Table 4 Percentage of classification accuracy of v-transformed copula, Gaussian copula, t copula, and sequential indicator simulations for four lithotypes.

Conclusion

In this study, a Markov chain Monte Carlo simulation integrated with a v-transformed copula discriminant function is adopted to classify lithotypes in an Indian copper deposit. The outputs of the v-transformed copula simulation map have been compared with those of Gaussian copula, t copula, and sequential indicator simulation. A validation exercise has also been conducted for the most probable lithological maps produced from simulated realizations of the above four approaches with a use of ground-truth blast hole lithological information.
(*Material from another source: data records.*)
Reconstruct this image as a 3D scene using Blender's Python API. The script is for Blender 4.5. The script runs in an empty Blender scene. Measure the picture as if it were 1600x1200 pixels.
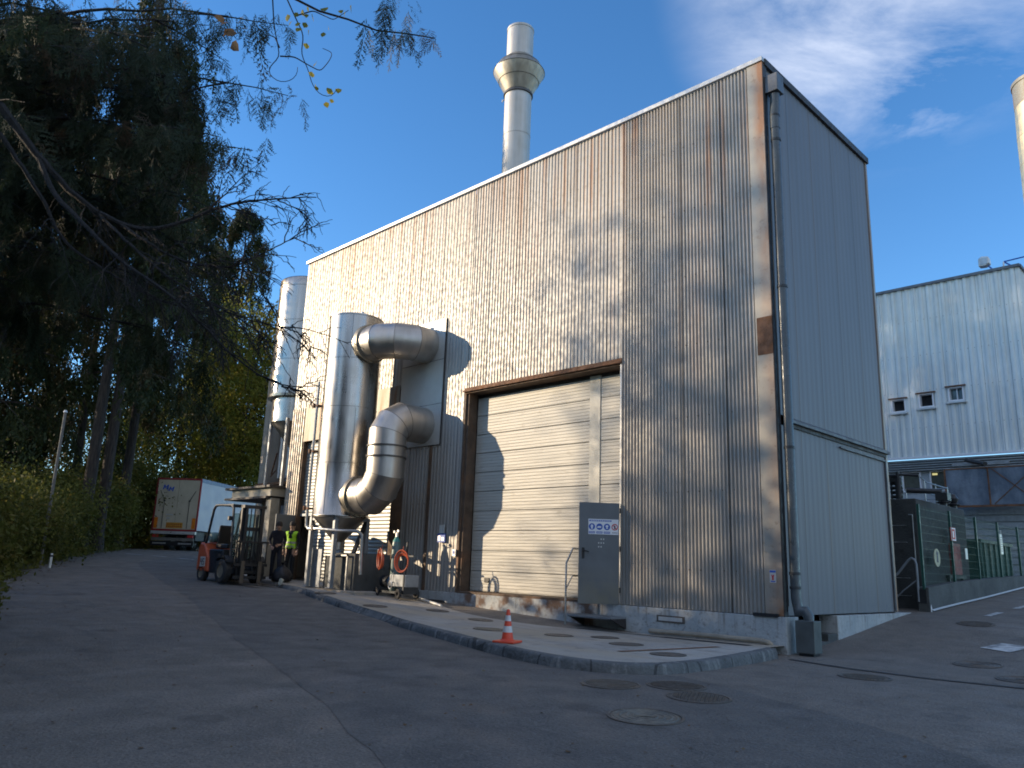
import bpy, bmesh, math, random
import numpy as np
from mathutils import Vector, Matrix
random.seed(7); rng = np.random.default_rng(11)
scn = bpy.context.scene
R = math.radians

# ---------------------------------------------------------------- camera
cam_d = bpy.data.cameras.new('camera'); cam = bpy.data.objects.new('camera', cam_d)
scn.collection.objects.link(cam)
cam_d.sensor_width = 36; cam_d.lens = 27.72; cam_d.clip_start = 0.1; cam_d.clip_end = 3000
RW = ((0.71080298, 0.1334157, 0.69062245), (0.70247847, -0.18464787, -0.68733483), (0.03582071, 0.97370705, -0.22496992))
CAM = Vector((7.225, -14.641, 0.75))
cam.matrix_world = Matrix.Translation(CAM) @ Matrix(RW).to_4x4()
scn.camera = cam

# ---------------------------------------------------------------- world, sun, exposure
SUN = Vector((-1.335, -1.0, 0.39)).normalized()      # towards the sun
SUN_EL = math.asin(SUN.z); SUN_ROT = math.atan2(SUN.x, SUN.y)
w = bpy.data.worlds.new('World'); scn.world = w; w.use_nodes = True
nt = w.node_tree; bg = nt.nodes['Background']
sky = nt.nodes.new('ShaderNodeTexSky'); sky.sky_type = 'NISHITA'; sky.sun_disc = False
sky.sun_elevation = SUN_EL; sky.sun_rotation = SUN_ROT; sky.altitude = 800; sky.air_density = 1.0; sky.dust_density = 0.0; sky.ozone_density = 3.0
tc = nt.nodes.new('ShaderNodeTexCoord')
mp = nt.nodes.new('ShaderNodeMapping'); mp.inputs['Scale'].default_value = (1.0, 1.6, 3.2); mp.inputs['Rotation'].default_value = (0.2, 0.3, 0.5)
nz = nt.nodes.new('ShaderNodeTexNoise'); nz.inputs['Scale'].default_value = 2.6; nz.inputs['Detail'].default_value = 9; nz.inputs['Roughness'].default_value = 0.62; nz.inputs['Distortion'].default_value = 0.5
nt.links.new(tc.outputs['Generated'], mp.inputs[0]); nt.links.new(mp.outputs[0], nz.inputs['Vector'])
# the bank of thin cloud high over the right of the yard
def dirmask(d, lo, hi):
    dp = nt.nodes.new('ShaderNodeVectorMath'); dp.operation = 'DOT_PRODUCT'; dp.inputs[1].default_value = Vector(d).normalized()
    nt.links.new(tc.outputs['Generated'], dp.inputs[0])
    mr = nt.nodes.new('ShaderNodeMapRange'); mr.interpolation_type = 'SMOOTHSTEP'
    mr.inputs['From Min'].default_value = lo; mr.inputs['From Max'].default_value = hi
    nt.links.new(dp.outputs['Value'], mr.inputs['Value']); return mr.outputs[0]
def pixdir(px, py):
    v = Matrix(RW) @ Vector((px - 800, -(py - 600), -1232)); return v.normalized()
m1 = dirmask(pixdir(1370, -60), 0.972, 1.002)
m2 = dirmask(pixdir(1445, 150), 0.9985, 0.99985)
mx = nt.nodes.new('ShaderNodeMath'); mx.operation = 'ADD'; mx.use_clamp = True
m2s = nt.nodes.new('ShaderNodeMath'); m2s.operation = 'MULTIPLY'; m2s.inputs[1].default_value = 0.85; nt.links.new(m2, m2s.inputs[0])
# unseen cloud added overhead and behind the viewer as neutral fill for the shade
m3 = dirmask((0.62, -0.45, 0.64), 0.30, 0.80); m3s = nt.nodes.new('ShaderNodeMath'); m3s.operation = 'ADD'; nt.links.new(m1, m3s.inputs[0]); nt.links.new(m3, m3s.inputs[1]); m1 = m3s.outputs[0]
nt.links.new(m1, mx.inputs[0]); nt.links.new(m2s.outputs[0], mx.inputs[1])
th = nt.nodes.new('ShaderNodeMapRange'); th.inputs['From Min'].default_value = 0.34; th.inputs['From Max'].default_value = 0.80
nt.links.new(nz.outputs['Fac'], th.inputs['Value'])
ml = nt.nodes.new('ShaderNodeMath'); ml.operation = 'MULTIPLY'; nt.links.new(mx.outputs[0], ml.inputs[0]); nt.links.new(th.outputs[0], ml.inputs[1])
cm = nt.nodes.new('ShaderNodeMix'); cm.data_type = 'RGBA'; cm.inputs[7].default_value = (3.9, 4.0, 4.3, 1)
nt.links.new(ml.outputs[0], cm.inputs[0]); hs = nt.nodes.new('ShaderNodeHueSaturation'); hs.inputs['Hue'].default_value = .503; hs.inputs['Saturation'].default_value = 1.17; hs.inputs['Value'].default_value = .86; nt.links.new(sky.outputs[0], hs.inputs['Color']); nt.links.new(hs.outputs[0], cm.inputs[6])
nt.links.new(cm.outputs[2], bg.inputs['Color']); bg.inputs['Strength'].default_value = 0.15

sd = bpy.data.lights.new('sun', 'SUN'); sd.energy = 2.6; sd.angle = R(0.55); sd.color = (1.0, 0.80, 0.56)
sun = bpy.data.objects.new('sun', sd); scn.collection.objects.link(sun)
sun.rotation_euler = SUN.to_track_quat('Z', 'Y').to_euler()
scn.view_settings.view_transform = 'Standard'; scn.view_settings.look = 'None'; scn.view_settings.gamma = 1
scn.view_settings.exposure = 1.2
scn.cycles.filter_width = 1.8; scn.cycles.max_bounces = 6; scn.cycles.transparent_max_bounces = 8

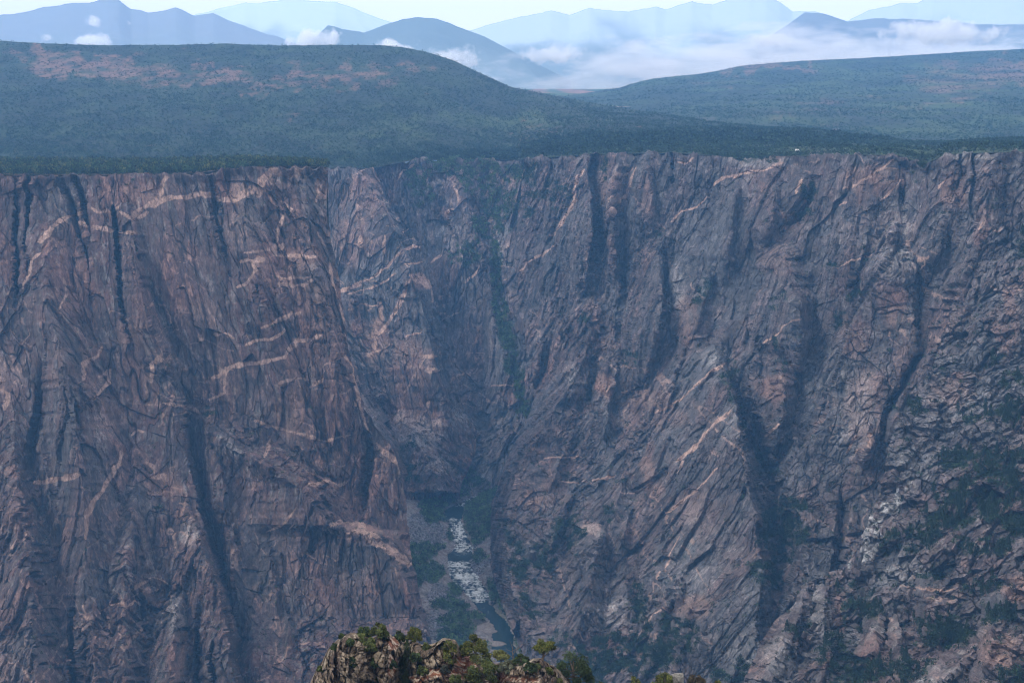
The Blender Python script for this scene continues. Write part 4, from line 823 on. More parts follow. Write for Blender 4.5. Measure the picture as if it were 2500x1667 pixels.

The validation exercise reveals that the v-transformed copula discriminant function provides relatively better classification accuracy (76%) than that of Gaussian copula discriminant function (70%), t copula discriminant function (69%), and sequential indicator simulation (70%). However, it is also true that the reported classification accuracy is based on the limited test data set available. Therefore, our interpretation due to validation exercise is confined to this limited data set only.